Die Beklagte habe das Persönlichkeitsrecht der Klägerin verletzt. Auch wenn man unterstelle, dass die Vorwürfe richtig seien, habe sie kein überwiegendes Interesse an der Weitergabe der Informationen gehabt. Denn die angeblich falschen Angaben im Lebenslauf seien gerade keine Auskünfte über Leistung oder Verhalten im Arbeitsverhältnis. Die Vorwürfe wegen Datenverstoß und unentschuldigtem Fehlen seien während des Arbeitsverhältnisses nie zur Sprache gekommen oder abgemahnt worden. Insofern müsse davon ausgegangen werden, dass die Weitergabe insbesondere deshalb erfolgte, um der Klägerin einen Schaden zuzufügen. Dafür spräche auch der enge zeitliche Zusammenhang zwischen dem Ende des Arbeitsverhältnisses und den Äußerungen des Geschäftsführers der Beklagten am ersten Arbeitstag bei der neuen Arbeitgeberin.
Praxishinweis
Die Entscheidung des LAG macht deutlich, dass Arbeitgeber grundsätzlich nicht berechtigt sind, uneingeschränkt Informationen über ehemalige Mitarbeiter zu erteilen, zumal nicht unaufgefordert und in der erkennbaren Absicht, den vormaligen Mitarbeiter zu schädigen.
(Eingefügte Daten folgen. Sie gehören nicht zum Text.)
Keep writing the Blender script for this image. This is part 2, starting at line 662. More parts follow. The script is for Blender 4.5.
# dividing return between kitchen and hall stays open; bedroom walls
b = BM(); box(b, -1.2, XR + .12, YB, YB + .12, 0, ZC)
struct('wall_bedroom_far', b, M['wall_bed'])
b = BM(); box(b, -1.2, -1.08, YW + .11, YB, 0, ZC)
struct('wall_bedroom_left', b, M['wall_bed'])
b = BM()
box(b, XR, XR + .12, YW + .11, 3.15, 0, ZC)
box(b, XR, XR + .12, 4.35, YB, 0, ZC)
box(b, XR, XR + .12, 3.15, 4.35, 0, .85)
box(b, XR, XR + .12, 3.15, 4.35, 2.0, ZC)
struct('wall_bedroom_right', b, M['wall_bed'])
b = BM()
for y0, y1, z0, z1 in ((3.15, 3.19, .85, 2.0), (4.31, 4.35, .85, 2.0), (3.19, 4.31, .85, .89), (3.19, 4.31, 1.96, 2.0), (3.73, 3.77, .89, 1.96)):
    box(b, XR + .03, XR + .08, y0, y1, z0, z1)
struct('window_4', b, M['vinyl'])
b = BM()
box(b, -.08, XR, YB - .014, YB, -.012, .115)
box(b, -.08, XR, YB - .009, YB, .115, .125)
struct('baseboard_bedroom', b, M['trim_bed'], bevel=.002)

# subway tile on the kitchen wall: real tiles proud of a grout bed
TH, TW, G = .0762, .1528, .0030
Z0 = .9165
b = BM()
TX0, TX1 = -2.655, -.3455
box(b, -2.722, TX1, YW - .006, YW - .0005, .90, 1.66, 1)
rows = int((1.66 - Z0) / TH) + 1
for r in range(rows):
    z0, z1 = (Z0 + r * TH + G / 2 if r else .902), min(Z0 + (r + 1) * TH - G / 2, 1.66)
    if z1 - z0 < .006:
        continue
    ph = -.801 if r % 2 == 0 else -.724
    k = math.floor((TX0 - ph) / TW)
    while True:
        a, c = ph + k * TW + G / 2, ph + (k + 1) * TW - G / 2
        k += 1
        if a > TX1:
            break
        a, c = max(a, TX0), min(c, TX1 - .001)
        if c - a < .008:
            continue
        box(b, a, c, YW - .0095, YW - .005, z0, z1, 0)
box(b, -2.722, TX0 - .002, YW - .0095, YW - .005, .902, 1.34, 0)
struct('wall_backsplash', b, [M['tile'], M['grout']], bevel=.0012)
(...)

Das berechtigte Interesse an der Weitergabe erstreckt sich üblicherweise auf Informationen über die Leistung und das Verhalten des in Rede stehenden Arbeitnehmers während des Arbeitsverhältnisses. Dabei hat sich der Arbeitgeber an zeugnisrechtliche Grundsätze zu halten. Die Herausgabe von Arbeitsbedingungen oder das Teilen der Personalakte ist nicht gestattet. Neben Unterlassungsansprüchen – wie im vorliegend vom LAG entschiedenen Fall – können auch Schadensersatzansprüche gerechtfertigt sein, wenn der ehemalige Arbeitgeber unberechtigterweise Informationen über ehemalige Mitarbeiter preisgibt – insbesondere diese sogar inhaltlich zutreffend sind und der Mitarbeiter daraufhin seine Arbeit verliert oder die Bewerbung deswegen keinen Erfolg hat.